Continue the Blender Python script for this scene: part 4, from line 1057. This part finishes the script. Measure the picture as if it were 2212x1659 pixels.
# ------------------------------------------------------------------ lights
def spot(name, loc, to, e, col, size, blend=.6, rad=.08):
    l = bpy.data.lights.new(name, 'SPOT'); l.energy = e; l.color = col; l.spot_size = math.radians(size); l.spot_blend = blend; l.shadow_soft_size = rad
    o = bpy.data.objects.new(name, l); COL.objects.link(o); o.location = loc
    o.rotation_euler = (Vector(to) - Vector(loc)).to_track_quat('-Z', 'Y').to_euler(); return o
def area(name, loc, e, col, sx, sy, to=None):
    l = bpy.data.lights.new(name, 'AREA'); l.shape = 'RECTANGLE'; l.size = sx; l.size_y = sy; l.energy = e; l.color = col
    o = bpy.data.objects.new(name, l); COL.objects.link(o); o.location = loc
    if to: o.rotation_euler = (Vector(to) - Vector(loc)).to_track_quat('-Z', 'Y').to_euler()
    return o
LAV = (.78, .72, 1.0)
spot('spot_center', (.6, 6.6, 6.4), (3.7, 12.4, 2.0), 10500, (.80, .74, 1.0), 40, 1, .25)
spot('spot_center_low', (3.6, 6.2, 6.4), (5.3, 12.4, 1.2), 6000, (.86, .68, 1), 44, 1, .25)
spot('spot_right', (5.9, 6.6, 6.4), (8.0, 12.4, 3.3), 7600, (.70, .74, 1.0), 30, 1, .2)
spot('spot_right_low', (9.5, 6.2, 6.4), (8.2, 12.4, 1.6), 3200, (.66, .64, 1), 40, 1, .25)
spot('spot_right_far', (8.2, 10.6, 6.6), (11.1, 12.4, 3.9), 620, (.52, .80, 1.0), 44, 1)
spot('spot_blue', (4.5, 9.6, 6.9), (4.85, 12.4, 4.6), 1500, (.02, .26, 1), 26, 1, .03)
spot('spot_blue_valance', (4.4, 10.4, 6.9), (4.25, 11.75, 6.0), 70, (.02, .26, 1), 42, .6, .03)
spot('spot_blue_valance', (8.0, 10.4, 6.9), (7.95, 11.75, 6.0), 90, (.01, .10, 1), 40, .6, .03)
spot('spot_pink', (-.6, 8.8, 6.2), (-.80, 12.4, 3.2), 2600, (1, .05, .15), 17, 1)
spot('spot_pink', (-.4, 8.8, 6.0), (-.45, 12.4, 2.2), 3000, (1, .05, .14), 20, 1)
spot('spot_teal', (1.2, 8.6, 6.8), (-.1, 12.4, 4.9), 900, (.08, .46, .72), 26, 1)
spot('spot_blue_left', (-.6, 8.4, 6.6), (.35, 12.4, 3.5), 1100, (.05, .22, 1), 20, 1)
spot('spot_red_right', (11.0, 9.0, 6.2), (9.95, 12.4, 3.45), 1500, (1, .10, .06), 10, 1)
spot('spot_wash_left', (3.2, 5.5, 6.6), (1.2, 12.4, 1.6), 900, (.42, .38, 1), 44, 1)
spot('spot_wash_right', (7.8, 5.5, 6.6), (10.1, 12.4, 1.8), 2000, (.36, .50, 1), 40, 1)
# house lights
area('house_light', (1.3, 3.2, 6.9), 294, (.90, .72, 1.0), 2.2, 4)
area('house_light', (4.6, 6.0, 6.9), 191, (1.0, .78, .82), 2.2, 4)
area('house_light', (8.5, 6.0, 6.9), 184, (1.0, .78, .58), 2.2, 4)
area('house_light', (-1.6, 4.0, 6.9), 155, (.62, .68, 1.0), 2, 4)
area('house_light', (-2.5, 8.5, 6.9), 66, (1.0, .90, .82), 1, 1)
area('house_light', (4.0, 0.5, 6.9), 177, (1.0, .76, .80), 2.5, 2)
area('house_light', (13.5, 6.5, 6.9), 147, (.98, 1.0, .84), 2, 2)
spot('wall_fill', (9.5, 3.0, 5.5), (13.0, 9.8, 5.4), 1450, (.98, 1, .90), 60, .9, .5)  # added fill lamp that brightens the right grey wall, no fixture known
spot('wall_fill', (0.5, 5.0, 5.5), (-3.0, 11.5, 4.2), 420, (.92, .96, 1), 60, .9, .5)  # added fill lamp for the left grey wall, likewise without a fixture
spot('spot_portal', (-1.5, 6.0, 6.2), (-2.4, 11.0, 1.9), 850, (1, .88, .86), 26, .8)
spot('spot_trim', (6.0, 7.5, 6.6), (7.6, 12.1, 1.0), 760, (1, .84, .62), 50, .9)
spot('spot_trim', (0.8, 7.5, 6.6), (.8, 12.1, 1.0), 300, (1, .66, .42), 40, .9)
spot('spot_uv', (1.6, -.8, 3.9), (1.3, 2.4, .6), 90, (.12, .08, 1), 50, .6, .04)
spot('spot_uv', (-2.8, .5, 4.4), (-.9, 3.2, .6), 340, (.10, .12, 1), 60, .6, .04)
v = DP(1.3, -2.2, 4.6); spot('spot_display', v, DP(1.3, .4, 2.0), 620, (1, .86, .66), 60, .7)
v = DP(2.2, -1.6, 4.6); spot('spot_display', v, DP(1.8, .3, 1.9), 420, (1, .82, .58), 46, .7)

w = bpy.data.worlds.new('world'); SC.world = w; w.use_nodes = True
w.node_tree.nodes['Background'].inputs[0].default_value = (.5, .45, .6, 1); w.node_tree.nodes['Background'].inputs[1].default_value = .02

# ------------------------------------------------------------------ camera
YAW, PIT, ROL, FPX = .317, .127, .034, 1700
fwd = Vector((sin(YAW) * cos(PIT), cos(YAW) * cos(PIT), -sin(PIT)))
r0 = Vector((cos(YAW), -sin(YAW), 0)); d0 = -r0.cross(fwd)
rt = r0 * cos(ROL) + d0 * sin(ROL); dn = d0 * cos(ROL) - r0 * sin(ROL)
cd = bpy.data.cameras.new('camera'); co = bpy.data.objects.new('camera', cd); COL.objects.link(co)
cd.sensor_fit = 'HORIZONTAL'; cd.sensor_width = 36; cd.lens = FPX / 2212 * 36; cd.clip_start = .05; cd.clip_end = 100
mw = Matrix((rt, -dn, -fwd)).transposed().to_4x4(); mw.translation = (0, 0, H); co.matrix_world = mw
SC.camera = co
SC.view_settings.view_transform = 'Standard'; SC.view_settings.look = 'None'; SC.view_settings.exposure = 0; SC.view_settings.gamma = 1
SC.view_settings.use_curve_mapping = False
━━━━━━
Please repeat the material above, word for word and in full.

**Response to the task:**
Continue the Blender Python script for this scene: part 4, from line 1057. This part finishes the script. Measure the picture as if it were 2212x1659 pixels.
# ------------------------------------------------------------------ lights
def spot(name, loc, to, e, col, size, blend=.6, rad=.08):
    l = bpy.data.lights.new(name, 'SPOT'); l.energy = e; l.color = col; l.spot_size = math.radians(size); l.spot_blend = blend; l.shadow_soft_size = rad
    o = bpy.data.objects.new(name, l); COL.objects.link(o); o.location = loc
    o.rotation_euler = (Vector(to) - Vector(loc)).to_track_quat('-Z', 'Y').to_euler(); return o
def area(name, loc, e, col, sx, sy, to=None):
    l = bpy.data.lights.new(name, 'AREA'); l.shape = 'RECTANGLE'; l.size = sx; l.size_y = sy; l.energy = e; l.color = col
    o = bpy.data.objects.new(name, l); COL.objects.link(o); o.location = loc
    if to: o.rotation_euler = (Vector(to) - Vector(loc)).to_track_quat('-Z', 'Y').to_euler()
    return o
LAV = (.78, .72, 1.0)
spot('spot_center', (.6, 6.6, 6.4), (3.7, 12.4, 2.0), 10500, (.80, .74, 1.0), 40, 1, .25)
spot('spot_center_low', (3.6, 6.2, 6.4), (5.3, 12.4, 1.2), 6000, (.86, .68, 1), 44, 1, .25)
spot('spot_right', (5.9, 6.6, 6.4), (8.0, 12.4, 3.3), 7600, (.70, .74, 1.0), 30, 1, .2)
spot('spot_right_low', (9.5, 6.2, 6.4), (8.2, 12.4, 1.6), 3200, (.66, .64, 1), 40, 1, .25)
spot('spot_right_far', (8.2, 10.6, 6.6), (11.1, 12.4, 3.9), 620, (.52, .80, 1.0), 44, 1)
spot('spot_blue', (4.5, 9.6, 6.9), (4.85, 12.4, 4.6), 1500, (.02, .26, 1), 26, 1, .03)
spot('spot_blue_valance', (4.4, 10.4, 6.9), (4.25, 11.75, 6.0), 70, (.02, .26, 1), 42, .6, .03)
spot('spot_blue_valance', (8.0, 10.4, 6.9), (7.95, 11.75, 6.0), 90, (.01, .10, 1), 40, .6, .03)
spot('spot_pink', (-.6, 8.8, 6.2), (-.80, 12.4, 3.2), 2600, (1, .05, .15), 17, 1)
spot('spot_pink', (-.4, 8.8, 6.0), (-.45, 12.4, 2.2), 3000, (1, .05, .14), 20, 1)
spot('spot_teal', (1.2, 8.6, 6.8), (-.1, 12.4, 4.9), 900, (.08, .46, .72), 26, 1)
spot('spot_blue_left', (-.6, 8.4, 6.6), (.35, 12.4, 3.5), 1100, (.05, .22, 1), 20, 1)
spot('spot_red_right', (11.0, 9.0, 6.2), (9.95, 12.4, 3.45), 1500, (1, .10, .06), 10, 1)
spot('spot_wash_left', (3.2, 5.5, 6.6), (1.2, 12.4, 1.6), 900, (.42, .38, 1), 44, 1)
spot('spot_wash_right', (7.8, 5.5, 6.6), (10.1, 12.4, 1.8), 2000, (.36, .50, 1), 40, 1)
# house lights
area('house_light', (1.3, 3.2, 6.9), 294, (.90, .72, 1.0), 2.2, 4)
area('house_light', (4.6, 6.0, 6.9), 191, (1.0, .78, .82), 2.2, 4)
area('house_light', (8.5, 6.0, 6.9), 184, (1.0, .78, .58), 2.2, 4)
area('house_light', (-1.6, 4.0, 6.9), 155, (.62, .68, 1.0), 2, 4)
area('house_light', (-2.5, 8.5, 6.9), 66, (1.0, .90, .82), 1, 1)
area('house_light', (4.0, 0.5, 6.9), 177, (1.0, .76, .80), 2.5, 2)
area('house_light', (13.5, 6.5, 6.9), 147, (.98, 1.0, .84), 2, 2)
spot('wall_fill', (9.5, 3.0, 5.5), (13.0, 9.8, 5.4), 1450, (.98, 1, .90), 60, .9, .5)  # added fill lamp that brightens the right grey wall, no fixture known
spot('wall_fill', (0.5, 5.0, 5.5), (-3.0, 11.5, 4.2), 420, (.92, .96, 1), 60, .9, .5)  # added fill lamp for the left grey wall, likewise without a fixture
spot('spot_portal', (-1.5, 6.0, 6.2), (-2.4, 11.0, 1.9), 850, (1, .88, .86), 26, .8)
spot('spot_trim', (6.0, 7.5, 6.6), (7.6, 12.1, 1.0), 760, (1, .84, .62), 50, .9)
spot('spot_trim', (0.8, 7.5, 6.6), (.8, 12.1, 1.0), 300, (1, .66, .42), 40, .9)
spot('spot_uv', (1.6, -.8, 3.9), (1.3, 2.4, .6), 90, (.12, .08, 1), 50, .6, .04)
spot('spot_uv', (-2.8, .5, 4.4), (-.9, 3.2, .6), 340, (.10, .12, 1), 60, .6, .04)
v = DP(1.3, -2.2, 4.6); spot('spot_display', v, DP(1.3, .4, 2.0), 620, (1, .86, .66), 60, .7)
v = DP(2.2, -1.6, 4.6); spot('spot_display', v, DP(1.8, .3, 1.9), 420, (1, .82, .58), 46, .7)

w = bpy.data.worlds.new('world'); SC.world = w; w.use_nodes = True
w.node_tree.nodes['Background'].inputs[0].default_value = (.5, .45, .6, 1); w.node_tree.nodes['Background'].inputs[1].default_value = .02

# ------------------------------------------------------------------ camera
YAW, PIT, ROL, FPX = .317, .127, .034, 1700
fwd = Vector((sin(YAW) * cos(PIT), cos(YAW) * cos(PIT), -sin(PIT)))
r0 = Vector((cos(YAW), -sin(YAW), 0)); d0 = -r0.cross(fwd)
rt = r0 * cos(ROL) + d0 * sin(ROL); dn = d0 * cos(ROL) - r0 * sin(ROL)
cd = bpy.data.cameras.new('camera'); co = bpy.data.objects.new('camera', cd); COL.objects.link(co)
cd.sensor_fit = 'HORIZONTAL'; cd.sensor_width = 36; cd.lens = FPX / 2212 * 36; cd.clip_start = .05; cd.clip_end = 100
mw = Matrix((rt, -dn, -fwd)).transposed().to_4x4(); mw.translation = (0, 0, H); co.matrix_world = mw
SC.camera = co
SC.view_settings.view_transform = 'Standard'; SC.view_settings.look = 'None'; SC.view_settings.exposure = 0; SC.view_settings.gamma = 1
SC.view_settings.use_curve_mapping = False